Aside from a few pulp magazine articles with  lurid titles like Vampira And The Ghost Of  James Dean  Maila and her alter ego  vanished almost entirely.  The blacklist was in full effect and people in the biz  either wouldn’t touch her, or couldn’t get in touch with her.

“I was at the ABC offices and  one man said, ‘Do you know what’s in my bottom drawer? Over $60,000.00 worth of  offers for guest appearances for you, and we have refused every one of them.’  And that was just for the month of January! I couldn’t get any work at all- I was cleaning people’s houses and going back to my furnished room…”

In 1956,  hack director extraordinaire  Edward G. Wood met  Maila at a part at Bela Lugosi Jr.’s house. He was working on Plan 9 and wondered if she’d want a part in it.

“Well, I  asked how much, and he  was paying $200.00 for one day of work, so naturally I accepted- I was penniless. They weren’t a big movie company, you know. No limousines or anything like that. I went to the job every day on the RTD bus in my Vampira get-up.”

She launches into a gale of giggles before continuing,

“The dialog was terrible so I played the part mute. They were all amateurs. Wood was supposed to be wild- a transvestite, things like that- but they all just struck me as a bunch of half-assed backwoods people. I couldn’t imagine anyone believing it or wanting to see it, but it ran on 42nd Street in New York for ages, and look at it now!”

At a recent  Los Angeles  screening at the Nuart Theater, Nurmi tried to attend but  was refused because the show was sold out.

“My friend was saying ‘But this is Vampira, don’t you see? She hasn’t ever seen the movie and she wants to.  She’ll stand in the aisle…”

 The man at the box office  replied, “Vampira is dead.”

Such was the extent of her reclusiveness.

Once in an interview, she lamented, “My whole life has been one big Halloween party!” and maybe  most of it has been. But  like a true vampire, she will live forever with her otherworldly beauty and  her image as  “The Girl Of Your Screams”.

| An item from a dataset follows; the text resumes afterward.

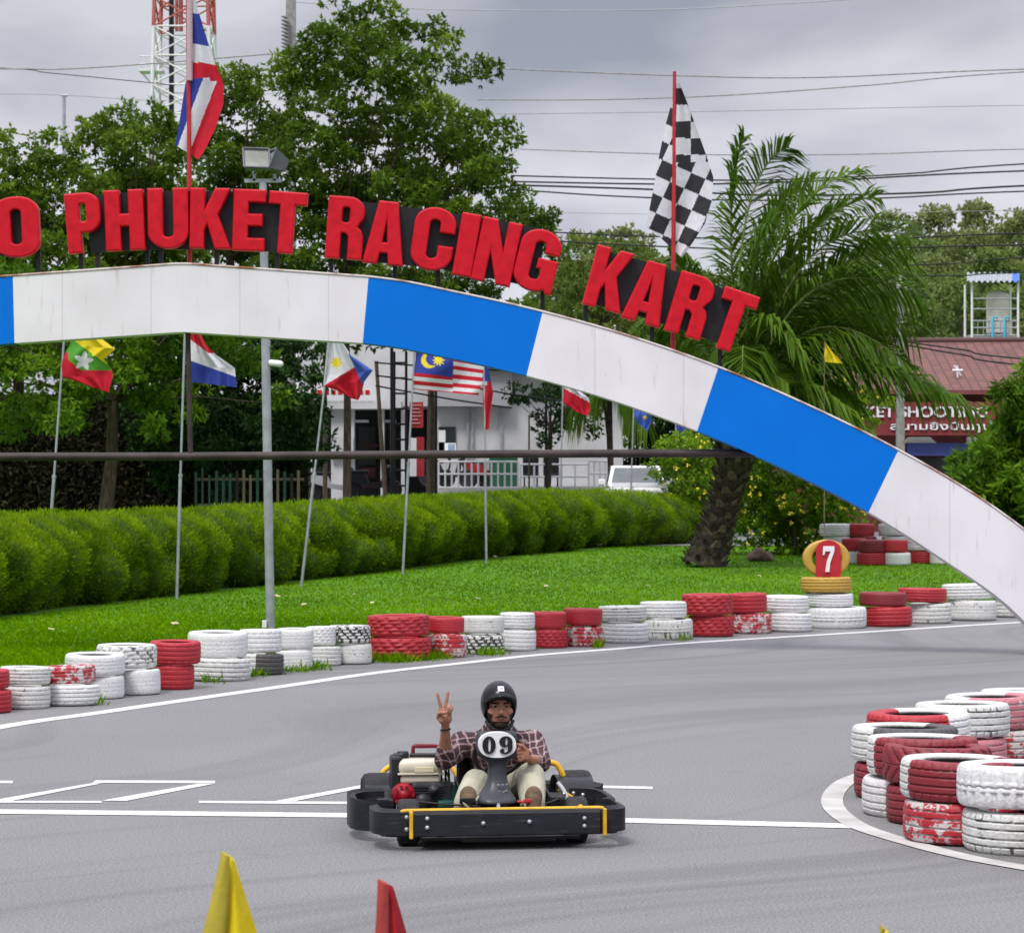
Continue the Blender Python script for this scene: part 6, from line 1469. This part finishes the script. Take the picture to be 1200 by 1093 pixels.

Think of Vampira at The Witching Hour, and hopefully all of you  dahlings out there will have the good fortune to have wondrously bad dreams.


#
 
One of my prized possessions: a signed poster  given to me by Maila  herself


  "The night owls will fly...the devils will brew
Halloween is the night for Vampira and you
The movies are Horrors at the stroke of eleven
Vampira's just dying to meet you on Seven!"